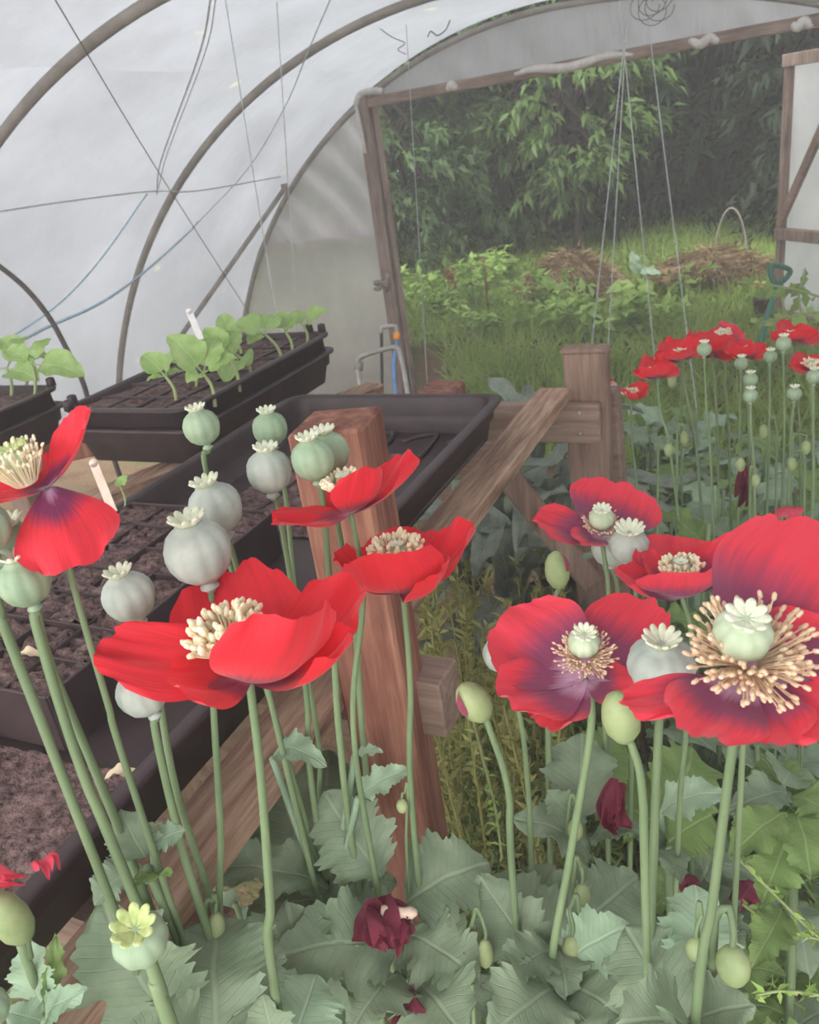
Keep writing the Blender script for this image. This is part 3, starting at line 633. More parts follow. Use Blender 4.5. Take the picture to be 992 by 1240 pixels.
# red-brown square post at the front
fr = on_x(437, 520, -.300); ztop = fr[2]; fl = on_z(346, 527, ztop); br = on_z(463, 490, ztop); ax1 = fr - fl; ax2 = br - fr
w1, w2 = np.linalg.norm(ax1), np.linalg.norm(ax2); cp = (fl + br) / 2
mb = MB(); mb.box((cp[0], cp[1], ztop / 2), w1, w2, ztop, (unit(ax1), unit(ax2), UP), .003); mb.build('corner_post', M['rust'], bench, 'red-brown square post rising above the trays')
# cut end of the crossbar that passes behind the post
ce = at(531, 843, .80); mb = MB(); mb.beam(ce + np.array([.014, .0, 0]), ce + np.array([-1.2, .02, -.02]), .046, .062, UP, .002); mb.build('crossbar', M['plank'], bench, 'crossbar with a sawn end')
# far post with plank, prop and strut
fp_ = on_y(707, 427, 1.42); zt_ = fp_[2]
mb = MB(); pr = [(-.04, -.04), (.04, -.04), (.04, .04), (-.04, .04)]
mb.beam((fp_[0], 1.437, -.02), (fp_[0], 1.437, zt_), .078, .034, np.array([0, 1., 0]), .004); mb.box((fp_[0], 1.437, zt_ + .002), .086, .038, .008, None, .002); mb.build('far_post', M['post'], bench, 'stout brown post at the far end')
a = on_y(728, 512, 1.41); b = on_y(560, 517, 1.41)
mb = MB(); mb.beam(a, (b[0] - .4, 1.41, a[2]), .022, .074, UP, .003); mb.build('end_plank', M['plank'], bench, 'horizontal plank nailed to the far post')
mb = MB()
for px, py in ((702, 500), (703, 525)):
    c = on_y(px, py, 1.398); mb.lathe([(.004, 0, 0), (.004, .003, 0), (.001, .004, 0)], c, (0, -1, 0), 10)
mb.build('nail', M['steel'], bench)
a = on_y(739, 470, 1.52); b = on_y(748, 590, 1.50); 
mb = MB(); dv = unit(b - a); mb.beam(a, b + dv * (b[2] + .01) / max(.3, -dv[2]), .03, .05, np.array([0, 1., 0]), .003); mb.build('prop', M['plank'], bench, 'prop board behind the far post')
a = on_y(598, 556, 1.28); b = on_y(716, 705, 1.38); mb = MB(); mb.beam(a, b, .035, .045, UP, .004); mb.build('diagonal_strut', M['post'], bench, 'dark diagonal strut')
for (x, y) in ((-1.70, .32), (-1.70, 1.30), (-.80, 1.30)):
    mb = MB(); mb.beam((x, y, 0), (x, y, ZB - .06), .06, .06, np.array([0, 1., 0]), .004); mb.build('leg', M['post'], bench)

# ------------------------------------------------------------------ trays
def rim_tray(mb, x0, x1, y0, y1, z0, h, flare=.014, lip=.012, th=.003, rc=.03):
    """thin walled rectangular tray with rounded corners and rolled rim, open on top"""
    def loop(ins, z):
        xs0, xs1, ys0, ys1 = x0 + ins, x1 - ins, y0 + ins, y1 - ins; r = max(.006, rc - ins * .5); P = []
        for cx, cy, a0 in ((xs1 - r, ys1 - r, 0), (xs0 + r, ys1 - r, 90), (xs0 + r, ys0 + r, 180), (xs1 - r, ys0 + r, 270)):
            for k in range(6): a = math.radians(a0 + 18 * k); P.append(np.array([cx + r * math.cos(a), cy + r * math.sin(a), z]))
        return P
    zt = z0 + h
    rows = [loop(flare, z0), loop(flare * .45, z0 + h * .55), loop(flare * .35 - .003, z0 + h * .56), loop(.0, zt - .008), loop(-lip, zt - .006), loop(-lip - .001, zt - .001), loop(-lip + .002, zt), loop(.0 + th, zt), loop(th + .002, zt - .004), loop(flare * .4 + th, z0 + h * .5), loop(flare + th, z0 + th)]
    mb.grid(rows, closed=True); n = len(rows[0]); o = len(mb.v)
    k0 = o - n * len(rows); mb.f.append(tuple(k0 + i for i in range(n - 1, -1, -1))); mb.smooth.append(False)
    k1 = o - n; mb.f.append(tuple(k1 + i for i in range(n))); mb.smooth.append(False)
    return mb
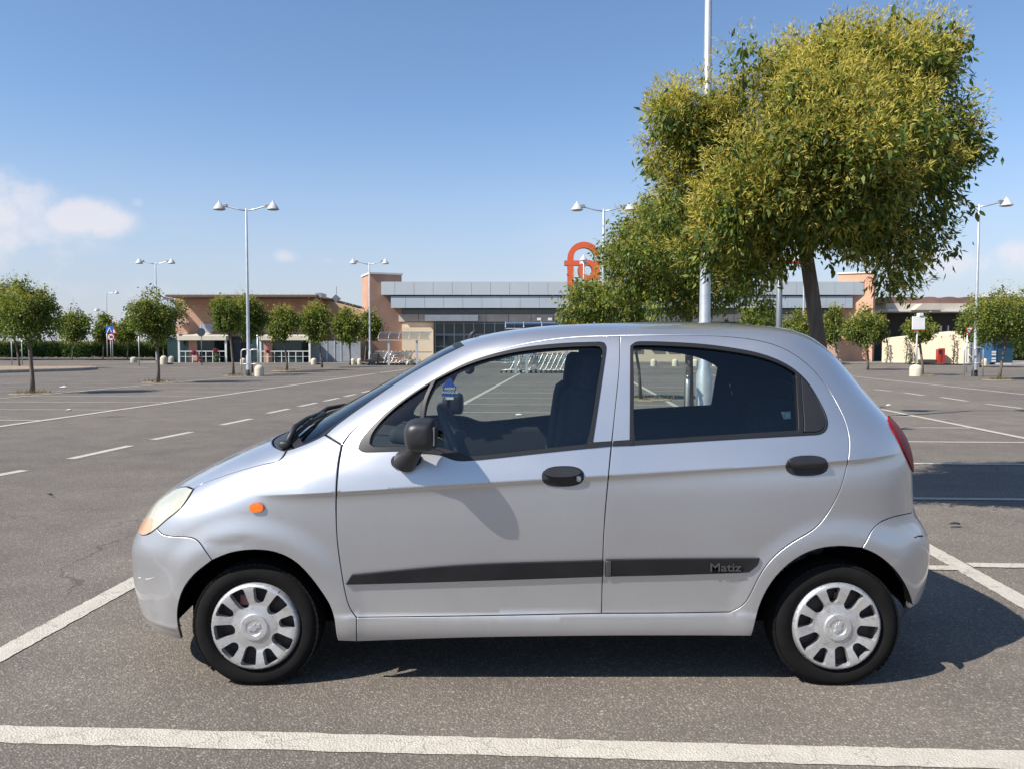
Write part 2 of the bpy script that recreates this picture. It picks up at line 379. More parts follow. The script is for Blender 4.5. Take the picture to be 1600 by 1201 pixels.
def slabs(x0, x1, y0, y1, Y, step, mat, name):
    n = max(1, round((x1 - x0) / step))
    for i in range(n):
        a = x0 + (x1 - x0) * i / n; b = x0 + (x1 - x0) * (i + 1) / n
        MB().box(PX(a, Y) + 0.02, Y, PZ(y1, Y), PX(b, Y) - 0.02, Y + 0.2, PZ(y0, Y)).build(name, mat, hall)
slabs(619, 1322, 491.4, 503, 65.5, 36, CONC, 'concrete_panel')
MB().box(PX(664, 64.5), 64.5, PZ(502, 64.5), PX(747, 64.5), 65.48, PZ(492.3, 64.5)).build('entrance_canopy', STEEL, hall)
MB().box(PX(620, 65.6), 65.6, 0.13, PX(678, 65.6), 66.03, PZ(504, 65.6)).build('entrance_wall', CREAM, hall)
MB().box(PX(628, 65.0), 65.0, 0.13, PX(677, 65.0), 65.58, PZ(512, 65.0)).build('entrance_porch', CREAM, hall)
MB().box(PX(679, 65.75), 65.75, 0.13, PX(806, 65.75), 66.01, PZ(503.4, 65.75)).build('entrance_glazing', TEAL, hall)
fb = MB()
for x in (680, 694, 710, 725, 740, 757, 773, 789, 804): fb.box(PX(x, 65.68) - 0.04, 65.66, 0.13, PX(x, 65.68) + 0.04, 65.74, PZ(504, 65.7))
for y in (505, 522, 523.5, 541): fb.box(PX(680, 65.68), 65.655, PZ(y + 1, 65.7), PX(804, 65.68), 65.735, PZ(y, 65.7))
fb.build('glazing_frame', STEEL, hall)
MB().box(PX(808, 65.6), 65.6, PZ(520, 65.6), PX(1290, 65.6), 66.04, PZ(504, 65.6)).build('shop_window', TEAL, hall)
MB().box(PX(808, 65.55), 65.55, 0.13, PX(1290, 65.55), 66.05, PZ(522, 65.6)).build('shop_wall', CREAM, hall)
for x in (985, 1019, 1042, 1068, 1096):
    fr = MB().box(PX(x, 65.4), 65.40, PZ(548, 65.4), PX(x + 17, 65.4), 65.54, PZ(532, 65.4)).build('wall_poster', BLACK, hall)
    MB().box(PX(x + 2, 65.4), 65.37, PZ(546, 65.4), PX(x + 15, 65.4), 65.395, PZ(534, 65.4)).build('poster_sheet', plain('poster', (0.30, 0.42, 0.42), 0.5), fr)
MB().box(PX(1291, 65.4), 65.4, 0.13, PX(1326, 65.4), 66.06, PZ(504, 65.4)).build('end_wall', plain('pink_render', (0.60, 0.40, 0.30), 0.9), hall)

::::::

The problem » Quote every record above exactly, leaving out the pictures.

Output of the task »
Keep writing the Blender script for this image. This is part 3, starting at line 633. More parts follow. Use Blender 4.5. Take the picture to be 992 by 1240 pixels.
# red-brown square post at the front
fr = on_x(437, 520, -.300); ztop = fr[2]; fl = on_z(346, 527, ztop); br = on_z(463, 490, ztop); ax1 = fr - fl; ax2 = br - fr
w1, w2 = np.linalg.norm(ax1), np.linalg.norm(ax2); cp = (fl + br) / 2
mb = MB(); mb.box((cp[0], cp[1], ztop / 2), w1, w2, ztop, (unit(ax1), unit(ax2), UP), .003); mb.build('corner_post', M['rust'], bench, 'red-brown square post rising above the trays')
# cut end of the crossbar that passes behind the post
ce = at(531, 843, .80); mb = MB(); mb.beam(ce + np.array([.014, .0, 0]), ce + np.array([-1.2, .02, -.02]), .046, .062, UP, .002); mb.build('crossbar', M['plank'], bench, 'crossbar with a sawn end')
# far post with plank, prop and strut
fp_ = on_y(707, 427, 1.42); zt_ = fp_[2]
mb = MB(); pr = [(-.04, -.04), (.04, -.04), (.04, .04), (-.04, .04)]
mb.beam((fp_[0], 1.437, -.02), (fp_[0], 1.437, zt_), .078, .034, np.array([0, 1., 0]), .004); mb.box((fp_[0], 1.437, zt_ + .002), .086, .038, .008, None, .002); mb.build('far_post', M['post'], bench, 'stout brown post at the far end')
a = on_y(728, 512, 1.41); b = on_y(560, 517, 1.41)
mb = MB(); mb.beam(a, (b[0] - .4, 1.41, a[2]), .022, .074, UP, .003); mb.build('end_plank', M['plank'], bench, 'horizontal plank nailed to the far post')
mb = MB()
for px, py in ((702, 500), (703, 525)):
    c = on_y(px, py, 1.398); mb.lathe([(.004, 0, 0), (.004, .003, 0), (.001, .004, 0)], c, (0, -1, 0), 10)
mb.build('nail', M['steel'], bench)
a = on_y(739, 470, 1.52); b = on_y(748, 590, 1.50); 
mb = MB(); dv = unit(b - a); mb.beam(a, b + dv * (b[2] + .01) / max(.3, -dv[2]), .03, .05, np.array([0, 1., 0]), .003); mb.build('prop', M['plank'], bench, 'prop board behind the far post')
a = on_y(598, 556, 1.28); b = on_y(716, 705, 1.38); mb = MB(); mb.beam(a, b, .035, .045, UP, .004); mb.build('diagonal_strut', M['post'], bench, 'dark diagonal strut')
for (x, y) in ((-1.70, .32), (-1.70, 1.30), (-.80, 1.30)):
    mb = MB(); mb.beam((x, y, 0), (x, y, ZB - .06), .06, .06, np.array([0, 1., 0]), .004); mb.build('leg', M['post'], bench)

# ------------------------------------------------------------------ trays
def rim_tray(mb, x0, x1, y0, y1, z0, h, flare=.014, lip=.012, th=.003, rc=.03):
    """thin walled rectangular tray with rounded corners and rolled rim, open on top"""
    def loop(ins, z):
        xs0, xs1, ys0, ys1 = x0 + ins, x1 - ins, y0 + ins, y1 - ins; r = max(.006, rc - ins * .5); P = []
        for cx, cy, a0 in ((xs1 - r, ys1 - r, 0), (xs0 + r, ys1 - r, 90), (xs0 + r, ys0 + r, 180), (xs1 - r, ys0 + r, 270)):
            for k in range(6): a = math.radians(a0 + 18 * k); P.append(np.array([cx + r * math.cos(a), cy + r * math.sin(a), z]))
        return P
    zt = z0 + h
    rows = [loop(flare, z0), loop(flare * .45, z0 + h * .55), loop(flare * .35 - .003, z0 + h * .56), loop(.0, zt - .008), loop(-lip, zt - .006), loop(-lip - .001, zt - .001), loop(-lip + .002, zt), loop(.0 + th, zt), loop(th + .002, zt - .004), loop(flare * .4 + th, z0 + h * .5), loop(flare + th, z0 + th)]
    mb.grid(rows, closed=True); n = len(rows[0]); o = len(mb.v)
    k0 = o - n * len(rows); mb.f.append(tuple(k0 + i for i in range(n - 1, -1, -1))); mb.smooth.append(False)
    k1 = o - n; mb.f.append(tuple(k1 + i for i in range(n))); mb.smooth.append(False)
    return mb
Write part 2 of the bpy script that recreates this picture. It picks up at line 379. More parts follow. The script is for Blender 4.5. Take the picture to be 1600 by 1201 pixels.
def slabs(x0, x1, y0, y1, Y, step, mat, name):
    n = max(1, round((x1 - x0) / step))
    for i in range(n):
        a = x0 + (x1 - x0) * i / n; b = x0 + (x1 - x0) * (i + 1) / n
        MB().box(PX(a, Y) + 0.02, Y, PZ(y1, Y), PX(b, Y) - 0.02, Y + 0.2, PZ(y0, Y)).build(name, mat, hall)
slabs(619, 1322, 491.4, 503, 65.5, 36, CONC, 'concrete_panel')
MB().box(PX(664, 64.5), 64.5, PZ(502, 64.5), PX(747, 64.5), 65.48, PZ(492.3, 64.5)).build('entrance_canopy', STEEL, hall)
MB().box(PX(620, 65.6), 65.6, 0.13, PX(678, 65.6), 66.03, PZ(504, 65.6)).build('entrance_wall', CREAM, hall)
MB().box(PX(628, 65.0), 65.0, 0.13, PX(677, 65.0), 65.58, PZ(512, 65.0)).build('entrance_porch', CREAM, hall)
MB().box(PX(679, 65.75), 65.75, 0.13, PX(806, 65.75), 66.01, PZ(503.4, 65.75)).build('entrance_glazing', TEAL, hall)
fb = MB()
for x in (680, 694, 710, 725, 740, 757, 773, 789, 804): fb.box(PX(x, 65.68) - 0.04, 65.66, 0.13, PX(x, 65.68) + 0.04, 65.74, PZ(504, 65.7))
for y in (505, 522, 523.5, 541): fb.box(PX(680, 65.68), 65.655, PZ(y + 1, 65.7), PX(804, 65.68), 65.735, PZ(y, 65.7))
fb.build('glazing_frame', STEEL, hall)
MB().box(PX(808, 65.6), 65.6, PZ(520, 65.6), PX(1290, 65.6), 66.04, PZ(504, 65.6)).build('shop_window', TEAL, hall)
MB().box(PX(808, 65.55), 65.55, 0.13, PX(1290, 65.55), 66.05, PZ(522, 65.6)).build('shop_wall', CREAM, hall)
for x in (985, 1019, 1042, 1068, 1096):
    fr = MB().box(PX(x, 65.4), 65.40, PZ(548, 65.4), PX(x + 17, 65.4), 65.54, PZ(532, 65.4)).build('wall_poster', BLACK, hall)
    MB().box(PX(x + 2, 65.4), 65.37, PZ(546, 65.4), PX(x + 15, 65.4), 65.395, PZ(534, 65.4)).build('poster_sheet', plain('poster', (0.30, 0.42, 0.42), 0.5), fr)
MB().box(PX(1291, 65.4), 65.4, 0.13, PX(1326, 65.4), 66.06, PZ(504, 65.4)).build('end_wall', plain('pink_render', (0.60, 0.40, 0.30), 0.9), hall)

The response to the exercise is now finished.